I have yet to find any news story that independently confirms the initial AP report, which itself appears to be based more on registration records for a particular static IP address (24.187.234.187) than actual evidence of the existence and location of a physical server. While those records contain the Clintons’ home address and the name ‘Eric Hoteham’, they don’t prove that this static IP address was ever in use at their home: one should not confuse a point-of-contact address with the actual location….[A]s far as I can tell, Clinton associates have never confirmed or denied the actual existence of a dedicated e-mail server hosting clintonemail.com at the Clinton home. It has been the media that has [sic] simply assumed the AP story to be accurate and has moved on from there.

Examining the “IP address history” of clintonemail.com, Webster concluded there was “strong evidence” that Clinton’s domain had been hosted by two successive private-sector firms: ThePlanet.com, now known as SoftLayer and acquired in recent years by IBM; and Austin-based Confluence Networks, which Webster describes as “a hosting firm of very, very dubious provenance and management, to say the least.”

This last conclusion would be of significance, if it were true that the reputation of a private-sector host was so poor as to raise questions about the security of Clinton’s emails. As to the physical location of Clinton’s server, the possibilities are very limited, as Webster writes:

  • It was, in fact, located in the Clinton home in Chappaqua, though no evidence has been provide that it was.
  • It was located in a private office somewhere near Chappaqua, although again there is no evidence to that extent.
  • It was hosted by an external hosting firm — based on network records, first at ThePlanet.com and then at Confluence Networks. As pointed out in my prior article, in both cases, there are strong indications that the actual hardware would be in Texas.

"There are strong security issues for all the solutions," Webster wrote. "... If the e-mail server was really located in the Clinton Chappaqua home, was it left as a stand-alone server, or did anyone ever use it as a regular PC: reading e-mails, browsing the web, etc.? If the latter, then you have the very real possibility of malware being installed on the e-mail server itself. If the e-mail server was hosted in a private office somewhere, then it would need round the clock physical security. Who would provide that? The Secret Service? The State Department? Private contractors? If the e-mail server was hosted by an external hosting firm, then you have lost physical control of the server itself and have to depend upon the server farm facilities and operators to provide security."
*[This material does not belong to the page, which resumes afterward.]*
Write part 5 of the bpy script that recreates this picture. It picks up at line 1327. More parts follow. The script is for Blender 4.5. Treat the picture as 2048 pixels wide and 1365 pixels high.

He added that since Clinton used this email exclusively, "there is a very good chance that foreign intelligence agencies became aware of it very quickly. ... And if the server was physically hosted in an industrial park somewhere in Texas (which matches another address associated with Confluence Networks), I’m willing to bet [foreign governments] could find their way in, particularly given that they had a few years to do so. So, once again, we’re back to a critical question: where was the Clinton e-mail server physically located? This is a question whose answer is, quite literally, a matter of national security."

In a March 7 post entitled “Confluence Networks Responds,” Webster posts the complete text of “panicked” message he received from Confluence, in which the firm stated flatly: “We do NOT and have never hosted the EMAIL for clintonemail.com, or that matter for the other MILLIONS of domain names that point to our infrastructure at any given point of time.”

Fox News, based on information from a source in the hacker community, reported last week that Clinton created multiple email addresses under the same domain.

That hacker, reviewing Webster's analysis, told Fox News that Webster "is doing some good research" but that information relating to IP addresses and DNS (domain name server) firms "should be viewed skeptically ... particularly in relation to such a high profile domain as clintonemail.com now is" because those records and addresses associated with domains "are fungible and quite hackable."

The hacker also found a number of new email addresses appear to have been created for the clintonemail.com domain just since Fox News published the report. Now appearing alongside the real addresses, such as hdr22@clintonemail.com and the others Fox News revealed, are a number of new addresses that are clearly the work of hacker-prankster types. These faux addresses include herleadership@clintonemail.com, BigDogWillyC@clintonemail.com, and one that is unsuitable for publication. The hacker told Fox News these fake emails are an example of why IP and DNS data are so “fungible and quite hackable.”

Webster, for his part, accepted the criticism of the hacker source and is updating his blog accordingly. Their consensus is that Confluence Networks may once have been where clintonemail.com was “parked,” but that the company’s declaration that it was never the host for Clinton’s server should be accepted at face value – even if, as Webster noted in an email to Fox News: “For a company that parks over a million domains, they provide very little information about who they are, who owns them, etc.” A cursory review of Confluence Networks’ rather primitive-looking website appears to bear this out.

But Webster stresses the public still does not know the physical location of Clinton’s server, and because of that, does not have a firm handle on how secure its email contents were.